Все это мучает меня. Я не тщеславен. У меня мировое имя, и мне к нему никто и ничего прибавить не может.
Но я русский человек! И советский человек. И я хочу одного – стать советским актером. Для этого я и вернулся на Родину. Ясно, не правда ли? Вот я и хочу задать Вам ряд вопросов:
1. Почему я не пою по радио? Разве Ив Монтан, языка которого никто не понимает, ближе и нужнее, чем я?
2. Почему нет моих пластинок? Разве песни, скажем, Бернеса, Утесова выше моих по содержанию и качеству?
3. Почему нет моих нот, моих стихов?
4. Почему за 13 лет нет ни одной рецензии на мои концерты? Сигнала нет? Я получаю тысячи писем, где меня спрашивают обо всем этом. Я молчу.
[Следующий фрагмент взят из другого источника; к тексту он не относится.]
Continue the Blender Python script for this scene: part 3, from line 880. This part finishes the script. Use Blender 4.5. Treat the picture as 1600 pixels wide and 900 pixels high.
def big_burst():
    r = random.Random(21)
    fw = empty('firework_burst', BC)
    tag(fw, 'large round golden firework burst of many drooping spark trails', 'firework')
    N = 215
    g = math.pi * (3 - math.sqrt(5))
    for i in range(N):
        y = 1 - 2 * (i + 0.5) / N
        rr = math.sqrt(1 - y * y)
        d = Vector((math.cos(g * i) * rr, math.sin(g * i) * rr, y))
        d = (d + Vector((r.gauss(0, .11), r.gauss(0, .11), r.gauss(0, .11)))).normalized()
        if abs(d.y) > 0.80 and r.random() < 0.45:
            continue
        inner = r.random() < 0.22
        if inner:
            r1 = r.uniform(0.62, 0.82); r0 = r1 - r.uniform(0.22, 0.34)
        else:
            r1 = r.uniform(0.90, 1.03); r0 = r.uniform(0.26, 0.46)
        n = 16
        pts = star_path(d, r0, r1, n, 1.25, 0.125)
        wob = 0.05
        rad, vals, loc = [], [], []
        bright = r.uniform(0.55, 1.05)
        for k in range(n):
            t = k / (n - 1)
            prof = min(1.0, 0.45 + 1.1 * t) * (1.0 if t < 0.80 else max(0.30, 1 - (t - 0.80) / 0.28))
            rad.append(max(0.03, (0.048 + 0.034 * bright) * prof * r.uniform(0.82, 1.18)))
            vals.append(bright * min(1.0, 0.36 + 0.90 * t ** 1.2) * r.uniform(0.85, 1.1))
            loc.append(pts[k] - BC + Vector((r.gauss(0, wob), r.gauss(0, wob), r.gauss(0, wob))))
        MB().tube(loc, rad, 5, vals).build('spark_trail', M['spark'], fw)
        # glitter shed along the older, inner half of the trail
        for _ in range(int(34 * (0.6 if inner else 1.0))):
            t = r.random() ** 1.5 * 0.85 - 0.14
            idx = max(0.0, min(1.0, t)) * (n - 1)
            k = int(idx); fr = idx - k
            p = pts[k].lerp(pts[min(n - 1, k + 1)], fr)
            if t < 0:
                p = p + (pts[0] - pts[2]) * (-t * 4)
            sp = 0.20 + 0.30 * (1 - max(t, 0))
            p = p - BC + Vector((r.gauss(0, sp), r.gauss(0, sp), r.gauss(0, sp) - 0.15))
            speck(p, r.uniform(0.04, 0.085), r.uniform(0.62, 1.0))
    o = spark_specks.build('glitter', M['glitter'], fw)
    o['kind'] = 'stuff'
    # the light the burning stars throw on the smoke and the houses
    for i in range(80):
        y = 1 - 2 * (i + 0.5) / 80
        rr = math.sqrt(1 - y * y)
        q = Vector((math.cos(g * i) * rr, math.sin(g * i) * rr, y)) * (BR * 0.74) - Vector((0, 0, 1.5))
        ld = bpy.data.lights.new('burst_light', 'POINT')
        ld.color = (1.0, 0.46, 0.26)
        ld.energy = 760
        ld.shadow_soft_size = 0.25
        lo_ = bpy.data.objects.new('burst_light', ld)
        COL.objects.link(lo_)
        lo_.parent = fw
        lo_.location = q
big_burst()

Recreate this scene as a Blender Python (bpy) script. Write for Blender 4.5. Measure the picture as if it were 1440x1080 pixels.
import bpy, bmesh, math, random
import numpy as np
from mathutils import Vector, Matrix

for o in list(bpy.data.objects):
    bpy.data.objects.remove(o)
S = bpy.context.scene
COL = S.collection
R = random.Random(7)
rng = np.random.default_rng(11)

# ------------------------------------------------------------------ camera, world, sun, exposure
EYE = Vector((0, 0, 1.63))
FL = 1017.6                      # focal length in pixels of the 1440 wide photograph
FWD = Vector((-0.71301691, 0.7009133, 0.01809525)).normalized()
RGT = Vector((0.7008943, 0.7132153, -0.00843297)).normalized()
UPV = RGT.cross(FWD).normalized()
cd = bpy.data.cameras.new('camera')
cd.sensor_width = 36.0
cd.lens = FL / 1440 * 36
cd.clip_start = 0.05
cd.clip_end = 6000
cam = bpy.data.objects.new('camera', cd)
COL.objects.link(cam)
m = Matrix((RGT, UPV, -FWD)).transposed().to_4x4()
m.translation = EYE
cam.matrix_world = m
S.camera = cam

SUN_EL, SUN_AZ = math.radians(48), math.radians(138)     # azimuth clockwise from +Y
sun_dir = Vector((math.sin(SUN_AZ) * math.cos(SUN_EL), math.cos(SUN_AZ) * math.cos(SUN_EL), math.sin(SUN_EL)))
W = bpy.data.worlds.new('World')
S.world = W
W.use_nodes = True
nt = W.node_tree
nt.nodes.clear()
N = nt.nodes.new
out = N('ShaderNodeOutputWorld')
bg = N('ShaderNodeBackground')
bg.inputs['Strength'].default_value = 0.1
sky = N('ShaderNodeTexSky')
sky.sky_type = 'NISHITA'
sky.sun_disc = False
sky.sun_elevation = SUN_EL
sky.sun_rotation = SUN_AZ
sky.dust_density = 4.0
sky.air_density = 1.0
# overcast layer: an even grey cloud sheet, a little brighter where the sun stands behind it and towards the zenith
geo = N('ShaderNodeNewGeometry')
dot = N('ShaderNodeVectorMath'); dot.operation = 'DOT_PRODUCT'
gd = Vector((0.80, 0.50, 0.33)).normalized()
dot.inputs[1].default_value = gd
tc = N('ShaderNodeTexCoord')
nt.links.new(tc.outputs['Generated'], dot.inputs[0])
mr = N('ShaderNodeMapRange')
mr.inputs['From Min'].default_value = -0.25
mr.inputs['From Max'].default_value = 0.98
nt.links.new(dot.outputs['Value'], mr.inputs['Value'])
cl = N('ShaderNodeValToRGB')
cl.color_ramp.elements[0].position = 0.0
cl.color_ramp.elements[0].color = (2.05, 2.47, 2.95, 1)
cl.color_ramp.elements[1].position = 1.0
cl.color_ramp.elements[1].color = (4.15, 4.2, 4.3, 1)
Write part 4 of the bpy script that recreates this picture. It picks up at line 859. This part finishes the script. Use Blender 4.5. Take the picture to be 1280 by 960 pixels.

Странно и неприятно знать, что за границей обо мне пишут, знают и помнят больше, чем на моей Родине! До сих пор за границей моих пластинок выпускают около миллиона в год, а здесь из-под полы все еще продают меня на базарах «по блату» вместе с вульгарным кабацким певцом Лещенко.
Как стыдно ходить и просить, и напоминать о себе… А годы идут. Сейчас я еще мастер. Я еще могу! Но скоро я брошу все и уйду из театральной жизни… И будет поздно, и у меня останется горький осадок. Меня любил народ, и не заметили его правители.
Ваш Александр Вертинский».
Первое время после приезда семья Вертинских поселилась в гостинице «Метрополь». Уезжая на лето, мы оставляли в номере свои вещи, а осенью возвращались, и нам предоставляли тот же 383-й номер на третьем этаже. Номер был прекрасный – большая комната с застекленным эркером, альков с кроватями, прихожая и все удобства, даже горячая вода. И все это в военное время! Там в 1944 году и родилась вторая дочь Александра – Анастасия Вертинская. Дело было 19 декабря, стояли сильнейшие морозы, а роды были тяжелыми.